Set task:
Could you give the data below again, exactly and completely?

Material provided:
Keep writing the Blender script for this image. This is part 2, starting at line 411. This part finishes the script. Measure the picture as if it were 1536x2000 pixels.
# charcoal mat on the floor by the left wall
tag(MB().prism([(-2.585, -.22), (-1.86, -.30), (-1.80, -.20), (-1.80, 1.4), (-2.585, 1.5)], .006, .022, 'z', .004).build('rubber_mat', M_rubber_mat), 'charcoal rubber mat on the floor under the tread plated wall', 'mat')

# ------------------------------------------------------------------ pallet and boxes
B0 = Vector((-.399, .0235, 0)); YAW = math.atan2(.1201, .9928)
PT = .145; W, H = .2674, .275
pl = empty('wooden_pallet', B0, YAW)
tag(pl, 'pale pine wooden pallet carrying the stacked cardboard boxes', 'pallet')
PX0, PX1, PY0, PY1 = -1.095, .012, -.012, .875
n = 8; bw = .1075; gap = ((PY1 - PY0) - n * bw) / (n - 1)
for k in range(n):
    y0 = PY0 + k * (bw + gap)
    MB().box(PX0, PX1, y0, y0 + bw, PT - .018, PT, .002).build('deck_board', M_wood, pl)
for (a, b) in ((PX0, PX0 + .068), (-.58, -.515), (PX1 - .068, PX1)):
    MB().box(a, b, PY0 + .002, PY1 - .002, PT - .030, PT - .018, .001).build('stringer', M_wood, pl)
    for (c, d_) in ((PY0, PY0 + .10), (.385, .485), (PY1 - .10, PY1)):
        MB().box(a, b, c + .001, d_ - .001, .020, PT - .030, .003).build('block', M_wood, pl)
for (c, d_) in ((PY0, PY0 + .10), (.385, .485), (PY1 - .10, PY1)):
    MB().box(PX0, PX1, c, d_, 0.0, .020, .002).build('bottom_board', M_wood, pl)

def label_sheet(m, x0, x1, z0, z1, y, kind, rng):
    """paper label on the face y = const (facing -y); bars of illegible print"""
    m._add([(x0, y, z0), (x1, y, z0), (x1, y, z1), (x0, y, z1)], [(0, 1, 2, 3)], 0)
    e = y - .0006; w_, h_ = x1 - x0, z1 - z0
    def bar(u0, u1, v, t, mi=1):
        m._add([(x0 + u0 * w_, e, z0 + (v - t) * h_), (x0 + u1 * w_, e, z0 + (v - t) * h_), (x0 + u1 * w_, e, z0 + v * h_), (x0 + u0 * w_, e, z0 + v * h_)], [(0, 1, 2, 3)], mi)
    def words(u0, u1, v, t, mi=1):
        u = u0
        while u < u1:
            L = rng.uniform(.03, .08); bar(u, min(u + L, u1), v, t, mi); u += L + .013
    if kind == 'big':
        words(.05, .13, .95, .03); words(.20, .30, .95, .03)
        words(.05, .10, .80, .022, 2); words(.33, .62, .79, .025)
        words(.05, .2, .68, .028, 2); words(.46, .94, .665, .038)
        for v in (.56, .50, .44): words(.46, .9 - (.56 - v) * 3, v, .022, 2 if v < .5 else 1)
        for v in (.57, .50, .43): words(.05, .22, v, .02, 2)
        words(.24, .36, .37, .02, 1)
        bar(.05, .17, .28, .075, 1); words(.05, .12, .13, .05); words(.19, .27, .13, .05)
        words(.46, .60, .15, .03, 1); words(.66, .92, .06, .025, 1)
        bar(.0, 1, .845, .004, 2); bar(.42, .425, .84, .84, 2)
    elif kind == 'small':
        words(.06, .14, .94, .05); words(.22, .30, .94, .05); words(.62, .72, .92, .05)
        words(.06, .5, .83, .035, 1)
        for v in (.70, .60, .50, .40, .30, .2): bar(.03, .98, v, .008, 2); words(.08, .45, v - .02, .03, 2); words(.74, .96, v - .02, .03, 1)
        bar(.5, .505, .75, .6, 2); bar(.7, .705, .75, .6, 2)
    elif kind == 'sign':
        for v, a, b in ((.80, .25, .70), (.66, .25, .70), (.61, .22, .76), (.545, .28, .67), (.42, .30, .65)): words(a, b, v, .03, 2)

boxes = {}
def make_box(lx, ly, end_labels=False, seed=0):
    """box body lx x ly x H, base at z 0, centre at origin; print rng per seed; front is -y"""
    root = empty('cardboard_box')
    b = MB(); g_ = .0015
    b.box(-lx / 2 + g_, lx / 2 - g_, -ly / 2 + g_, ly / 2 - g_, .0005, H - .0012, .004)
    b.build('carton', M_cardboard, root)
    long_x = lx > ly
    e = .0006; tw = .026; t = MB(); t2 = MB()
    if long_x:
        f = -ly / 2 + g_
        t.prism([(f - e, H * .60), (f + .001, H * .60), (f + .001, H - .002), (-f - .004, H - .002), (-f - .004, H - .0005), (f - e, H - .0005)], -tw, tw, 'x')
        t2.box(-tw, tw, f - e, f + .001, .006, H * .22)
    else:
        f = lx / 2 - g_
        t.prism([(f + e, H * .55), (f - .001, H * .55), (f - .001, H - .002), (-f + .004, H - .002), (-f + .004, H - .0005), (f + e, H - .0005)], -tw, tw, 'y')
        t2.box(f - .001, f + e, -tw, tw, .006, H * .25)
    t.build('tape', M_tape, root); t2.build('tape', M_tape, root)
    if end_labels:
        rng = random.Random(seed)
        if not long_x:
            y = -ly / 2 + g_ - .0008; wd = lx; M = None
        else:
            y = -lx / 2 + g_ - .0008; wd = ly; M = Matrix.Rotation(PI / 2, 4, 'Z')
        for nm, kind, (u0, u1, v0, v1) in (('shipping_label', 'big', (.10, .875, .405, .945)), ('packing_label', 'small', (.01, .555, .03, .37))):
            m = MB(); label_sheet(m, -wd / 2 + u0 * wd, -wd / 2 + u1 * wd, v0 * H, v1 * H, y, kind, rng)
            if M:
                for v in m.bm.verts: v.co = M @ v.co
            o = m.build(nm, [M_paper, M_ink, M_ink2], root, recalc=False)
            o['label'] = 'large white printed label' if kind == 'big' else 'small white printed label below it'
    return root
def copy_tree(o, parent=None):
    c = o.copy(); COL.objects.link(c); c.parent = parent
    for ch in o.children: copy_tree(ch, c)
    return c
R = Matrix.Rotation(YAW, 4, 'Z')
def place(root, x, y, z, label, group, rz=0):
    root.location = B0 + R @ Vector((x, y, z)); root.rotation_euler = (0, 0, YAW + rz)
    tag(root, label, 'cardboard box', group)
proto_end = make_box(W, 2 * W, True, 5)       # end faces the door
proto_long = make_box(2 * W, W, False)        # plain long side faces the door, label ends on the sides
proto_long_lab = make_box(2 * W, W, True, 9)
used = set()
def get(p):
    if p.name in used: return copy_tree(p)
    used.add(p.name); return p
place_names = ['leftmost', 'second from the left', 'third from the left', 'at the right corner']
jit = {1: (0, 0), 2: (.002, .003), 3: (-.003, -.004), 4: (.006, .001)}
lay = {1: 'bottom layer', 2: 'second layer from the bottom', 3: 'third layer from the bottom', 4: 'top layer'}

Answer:
Keep writing the Blender script for this image. This is part 2, starting at line 411. This part finishes the script. Measure the picture as if it were 1536x2000 pixels.
# charcoal mat on the floor by the left wall
tag(MB().prism([(-2.585, -.22), (-1.86, -.30), (-1.80, -.20), (-1.80, 1.4), (-2.585, 1.5)], .006, .022, 'z', .004).build('rubber_mat', M_rubber_mat), 'charcoal rubber mat on the floor under the tread plated wall', 'mat')

# ------------------------------------------------------------------ pallet and boxes
B0 = Vector((-.399, .0235, 0)); YAW = math.atan2(.1201, .9928)
PT = .145; W, H = .2674, .275
pl = empty('wooden_pallet', B0, YAW)
tag(pl, 'pale pine wooden pallet carrying the stacked cardboard boxes', 'pallet')
PX0, PX1, PY0, PY1 = -1.095, .012, -.012, .875
n = 8; bw = .1075; gap = ((PY1 - PY0) - n * bw) / (n - 1)
for k in range(n):
    y0 = PY0 + k * (bw + gap)
    MB().box(PX0, PX1, y0, y0 + bw, PT - .018, PT, .002).build('deck_board', M_wood, pl)
for (a, b) in ((PX0, PX0 + .068), (-.58, -.515), (PX1 - .068, PX1)):
    MB().box(a, b, PY0 + .002, PY1 - .002, PT - .030, PT - .018, .001).build('stringer', M_wood, pl)
    for (c, d_) in ((PY0, PY0 + .10), (.385, .485), (PY1 - .10, PY1)):
        MB().box(a, b, c + .001, d_ - .001, .020, PT - .030, .003).build('block', M_wood, pl)
for (c, d_) in ((PY0, PY0 + .10), (.385, .485), (PY1 - .10, PY1)):
    MB().box(PX0, PX1, c, d_, 0.0, .020, .002).build('bottom_board', M_wood, pl)

def label_sheet(m, x0, x1, z0, z1, y, kind, rng):
    """paper label on the face y = const (facing -y); bars of illegible print"""
    m._add([(x0, y, z0), (x1, y, z0), (x1, y, z1), (x0, y, z1)], [(0, 1, 2, 3)], 0)
    e = y - .0006; w_, h_ = x1 - x0, z1 - z0
    def bar(u0, u1, v, t, mi=1):
        m._add([(x0 + u0 * w_, e, z0 + (v - t) * h_), (x0 + u1 * w_, e, z0 + (v - t) * h_), (x0 + u1 * w_, e, z0 + v * h_), (x0 + u0 * w_, e, z0 + v * h_)], [(0, 1, 2, 3)], mi)
    def words(u0, u1, v, t, mi=1):
        u = u0
        while u < u1:
            L = rng.uniform(.03, .08); bar(u, min(u + L, u1), v, t, mi); u += L + .013
    if kind == 'big':
        words(.05, .13, .95, .03); words(.20, .30, .95, .03)
        words(.05, .10, .80, .022, 2); words(.33, .62, .79, .025)
        words(.05, .2, .68, .028, 2); words(.46, .94, .665, .038)
        for v in (.56, .50, .44): words(.46, .9 - (.56 - v) * 3, v, .022, 2 if v < .5 else 1)
        for v in (.57, .50, .43): words(.05, .22, v, .02, 2)
        words(.24, .36, .37, .02, 1)
        bar(.05, .17, .28, .075, 1); words(.05, .12, .13, .05); words(.19, .27, .13, .05)
        words(.46, .60, .15, .03, 1); words(.66, .92, .06, .025, 1)
        bar(.0, 1, .845, .004, 2); bar(.42, .425, .84, .84, 2)
    elif kind == 'small':
        words(.06, .14, .94, .05); words(.22, .30, .94, .05); words(.62, .72, .92, .05)
        words(.06, .5, .83, .035, 1)
        for v in (.70, .60, .50, .40, .30, .2): bar(.03, .98, v, .008, 2); words(.08, .45, v - .02, .03, 2); words(.74, .96, v - .02, .03, 1)
        bar(.5, .505, .75, .6, 2); bar(.7, .705, .75, .6, 2)
    elif kind == 'sign':
        for v, a, b in ((.80, .25, .70), (.66, .25, .70), (.61, .22, .76), (.545, .28, .67), (.42, .30, .65)): words(a, b, v, .03, 2)

boxes = {}
def make_box(lx, ly, end_labels=False, seed=0):
    """box body lx x ly x H, base at z 0, centre at origin; print rng per seed; front is -y"""
    root = empty('cardboard_box')
    b = MB(); g_ = .0015
    b.box(-lx / 2 + g_, lx / 2 - g_, -ly / 2 + g_, ly / 2 - g_, .0005, H - .0012, .004)
    b.build('carton', M_cardboard, root)
    long_x = lx > ly
    e = .0006; tw = .026; t = MB(); t2 = MB()
    if long_x:
        f = -ly / 2 + g_
        t.prism([(f - e, H * .60), (f + .001, H * .60), (f + .001, H - .002), (-f - .004, H - .002), (-f - .004, H - .0005), (f - e, H - .0005)], -tw, tw, 'x')
        t2.box(-tw, tw, f - e, f + .001, .006, H * .22)
    else:
        f = lx / 2 - g_
        t.prism([(f + e, H * .55), (f - .001, H * .55), (f - .001, H - .002), (-f + .004, H - .002), (-f + .004, H - .0005), (f + e, H - .0005)], -tw, tw, 'y')
        t2.box(f - .001, f + e, -tw, tw, .006, H * .25)
    t.build('tape', M_tape, root); t2.build('tape', M_tape, root)
    if end_labels:
        rng = random.Random(seed)
        if not long_x:
            y = -ly / 2 + g_ - .0008; wd = lx; M = None
        else:
            y = -lx / 2 + g_ - .0008; wd = ly; M = Matrix.Rotation(PI / 2, 4, 'Z')
        for nm, kind, (u0, u1, v0, v1) in (('shipping_label', 'big', (.10, .875, .405, .945)), ('packing_label', 'small', (.01, .555, .03, .37))):
            m = MB(); label_sheet(m, -wd / 2 + u0 * wd, -wd / 2 + u1 * wd, v0 * H, v1 * H, y, kind, rng)
            if M:
                for v in m.bm.verts: v.co = M @ v.co
            o = m.build(nm, [M_paper, M_ink, M_ink2], root, recalc=False)
            o['label'] = 'large white printed label' if kind == 'big' else 'small white printed label below it'
    return root
def copy_tree(o, parent=None):
    c = o.copy(); COL.objects.link(c); c.parent = parent
    for ch in o.children: copy_tree(ch, c)
    return c
R = Matrix.Rotation(YAW, 4, 'Z')
def place(root, x, y, z, label, group, rz=0):
    root.location = B0 + R @ Vector((x, y, z)); root.rotation_euler = (0, 0, YAW + rz)
    tag(root, label, 'cardboard box', group)
proto_end = make_box(W, 2 * W, True, 5)       # end faces the door
proto_long = make_box(2 * W, W, False)        # plain long side faces the door, label ends on the sides
proto_long_lab = make_box(2 * W, W, True, 9)
used = set()
def get(p):
    if p.name in used: return copy_tree(p)
    used.add(p.name); return p
place_names = ['leftmost', 'second from the left', 'third from the left', 'at the right corner']
jit = {1: (0, 0), 2: (.002, .003), 3: (-.003, -.004), 4: (.006, .001)}
lay = {1: 'bottom layer', 2: 'second layer from the bottom', 3: 'third layer from the bottom', 4: 'top layer'}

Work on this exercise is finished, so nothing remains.